Así se repasaron el sábado aquellas viejas canciones de la maqueta que sonaban, me entenderás, como si las escuchara un niño con los cascos antiruido puestos. Lo dijo el cantante por dos veces: "presentamos nuestro nuevo disco, con las mismas viejas canciones de siempre." Esas palabras clave. Esas melodías a pulmón. Es un lenguaje que nos escribió el futuro y, por mucho que ahora nos obligue a mirar para atrás, lo seguirá haciendo. Sonaron a lo de siempre, y te pueden gustar más o menos, te pueden parecer demasiado sencillos, planos, lo que quieras, pero sus canciones tienen una carga de autenticidad, de espontaneidad y honradez que marcó la música de este pueblo durante años, nos dio una tradición a la que debemos dar su debido valor. Canciones como renglones torcidos sin dios, ni rey, ni falta que hace.
Terminaron con una canción como "Galerna", inédita hasta hace dos años, que se acerca a los seis minutos, tiene una estructura compleja, cambios melódicos, un toque dramático, un curtido nostálgico, ese estribillo final que roza la épica, notas que reconocemos a ciegas, con las que alzamos el vaso, pasamos el brazo por encima del hombro del que esté más cerca y, por unos instantes, nos olvidamos del resto. No todo es historia escrita. Aún habrá que seguir inventándola.
Yo suelo ser muy exagerado, lo sé. Lo sabéis todos los que os pasáis por aquí, pero me la suda, qué quieres que te diga: la reputación es algo sobrevalorado. Creo firmemente en el valor de la música no cuantificable ni valorable. Reconozco el valor de las canciones que nos anclan al suelo y nos elevan lejos. Las que nos ponen en nuestro sitio y, al mismo tiempo, nos permiten volar. Ese calibre no entiende de géneros ni de listas ni de tasaciones. Esas canciones son como piel, invisible, fina pero resistente, con sus marcas, alteraciones, grietas, irritaciones, y una pigmentación gualdinegra, que me recuerda al hollín negro y el dorado hueco de las huellas que dejamos.
Suelo ser muy exagerado, lo sé, y un mal poeta, pero si no lo decía así, no sabía cómo decirlo. Así que, sácame para siempre de este puto invierno.

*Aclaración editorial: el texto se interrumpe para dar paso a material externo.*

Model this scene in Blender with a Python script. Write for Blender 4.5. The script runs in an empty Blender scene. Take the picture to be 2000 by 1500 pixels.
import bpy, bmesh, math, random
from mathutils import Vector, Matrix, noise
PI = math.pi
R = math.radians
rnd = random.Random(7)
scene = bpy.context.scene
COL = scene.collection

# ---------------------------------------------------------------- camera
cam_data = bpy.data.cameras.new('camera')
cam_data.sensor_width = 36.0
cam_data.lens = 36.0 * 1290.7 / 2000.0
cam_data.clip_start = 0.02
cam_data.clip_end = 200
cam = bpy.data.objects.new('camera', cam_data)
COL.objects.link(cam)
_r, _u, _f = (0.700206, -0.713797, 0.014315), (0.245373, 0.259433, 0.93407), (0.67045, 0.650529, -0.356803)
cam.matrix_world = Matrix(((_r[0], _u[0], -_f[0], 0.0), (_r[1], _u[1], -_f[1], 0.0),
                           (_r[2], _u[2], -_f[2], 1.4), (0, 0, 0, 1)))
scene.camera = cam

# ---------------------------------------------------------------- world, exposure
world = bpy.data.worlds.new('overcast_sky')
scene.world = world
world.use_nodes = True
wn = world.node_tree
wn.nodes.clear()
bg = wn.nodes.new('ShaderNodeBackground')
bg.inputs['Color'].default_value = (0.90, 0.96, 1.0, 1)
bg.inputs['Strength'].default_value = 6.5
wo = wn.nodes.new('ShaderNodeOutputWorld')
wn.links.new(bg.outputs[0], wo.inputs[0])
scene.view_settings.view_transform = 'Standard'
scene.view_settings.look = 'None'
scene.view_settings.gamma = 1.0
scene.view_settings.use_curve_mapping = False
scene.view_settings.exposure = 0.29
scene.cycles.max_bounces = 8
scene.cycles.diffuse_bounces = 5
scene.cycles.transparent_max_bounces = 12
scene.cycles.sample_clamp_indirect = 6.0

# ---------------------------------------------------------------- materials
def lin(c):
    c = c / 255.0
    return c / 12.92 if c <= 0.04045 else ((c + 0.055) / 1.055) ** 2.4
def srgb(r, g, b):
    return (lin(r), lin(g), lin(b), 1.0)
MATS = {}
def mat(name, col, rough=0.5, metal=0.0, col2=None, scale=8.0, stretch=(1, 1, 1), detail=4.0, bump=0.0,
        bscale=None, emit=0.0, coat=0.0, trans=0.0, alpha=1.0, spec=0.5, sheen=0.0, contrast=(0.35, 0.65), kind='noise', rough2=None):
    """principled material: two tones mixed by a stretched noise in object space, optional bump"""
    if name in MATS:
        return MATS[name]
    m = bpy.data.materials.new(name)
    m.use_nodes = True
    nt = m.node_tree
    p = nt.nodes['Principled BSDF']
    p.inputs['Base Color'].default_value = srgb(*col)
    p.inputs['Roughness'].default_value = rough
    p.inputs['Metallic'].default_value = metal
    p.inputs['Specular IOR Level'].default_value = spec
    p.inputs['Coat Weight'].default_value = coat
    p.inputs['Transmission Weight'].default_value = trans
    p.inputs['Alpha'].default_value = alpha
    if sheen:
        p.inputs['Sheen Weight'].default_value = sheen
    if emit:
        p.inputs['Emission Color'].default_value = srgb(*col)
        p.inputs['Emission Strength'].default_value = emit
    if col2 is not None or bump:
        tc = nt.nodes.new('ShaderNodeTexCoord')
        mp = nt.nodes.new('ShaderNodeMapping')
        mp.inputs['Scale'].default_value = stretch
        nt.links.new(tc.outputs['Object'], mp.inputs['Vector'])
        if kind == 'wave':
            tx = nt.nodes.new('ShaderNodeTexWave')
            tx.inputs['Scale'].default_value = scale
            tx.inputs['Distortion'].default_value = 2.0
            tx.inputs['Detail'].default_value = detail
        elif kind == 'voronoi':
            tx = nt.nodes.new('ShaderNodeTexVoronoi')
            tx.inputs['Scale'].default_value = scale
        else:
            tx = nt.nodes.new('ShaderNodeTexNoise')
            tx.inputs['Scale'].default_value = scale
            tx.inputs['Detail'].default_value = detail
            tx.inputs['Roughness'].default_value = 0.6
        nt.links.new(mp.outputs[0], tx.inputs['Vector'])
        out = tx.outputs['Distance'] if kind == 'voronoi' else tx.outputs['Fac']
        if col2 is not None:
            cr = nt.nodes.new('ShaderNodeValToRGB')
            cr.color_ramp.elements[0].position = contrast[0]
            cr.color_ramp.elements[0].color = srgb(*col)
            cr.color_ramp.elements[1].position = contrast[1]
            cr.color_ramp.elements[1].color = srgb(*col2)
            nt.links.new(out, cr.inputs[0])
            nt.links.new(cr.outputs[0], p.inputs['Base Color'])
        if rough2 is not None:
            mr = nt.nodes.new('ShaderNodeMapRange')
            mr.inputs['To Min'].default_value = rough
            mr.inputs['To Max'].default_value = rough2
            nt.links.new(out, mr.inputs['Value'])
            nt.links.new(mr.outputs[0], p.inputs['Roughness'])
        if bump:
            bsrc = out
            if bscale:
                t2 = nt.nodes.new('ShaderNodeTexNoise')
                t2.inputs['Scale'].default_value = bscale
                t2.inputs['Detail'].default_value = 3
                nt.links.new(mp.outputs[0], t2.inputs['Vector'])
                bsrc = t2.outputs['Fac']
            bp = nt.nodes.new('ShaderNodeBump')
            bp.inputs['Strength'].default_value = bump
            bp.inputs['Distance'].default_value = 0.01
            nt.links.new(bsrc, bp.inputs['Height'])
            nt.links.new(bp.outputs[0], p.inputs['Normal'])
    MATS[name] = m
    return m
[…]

Posdata: La fotografía la he tomado de su página de facebook, ya que yo no pude sacar ninguna. En el pie de la fotografía tenéis bien claro quién es su autor y a quién debéis aplaudir por haberla hecho y/o pedirle permiso para reproducirla. Yo no lo he hecho. Así que me ofrezco voluntariamente a retirarla y decorar la entrada con alguna otra si el autor así lo cree conveniente.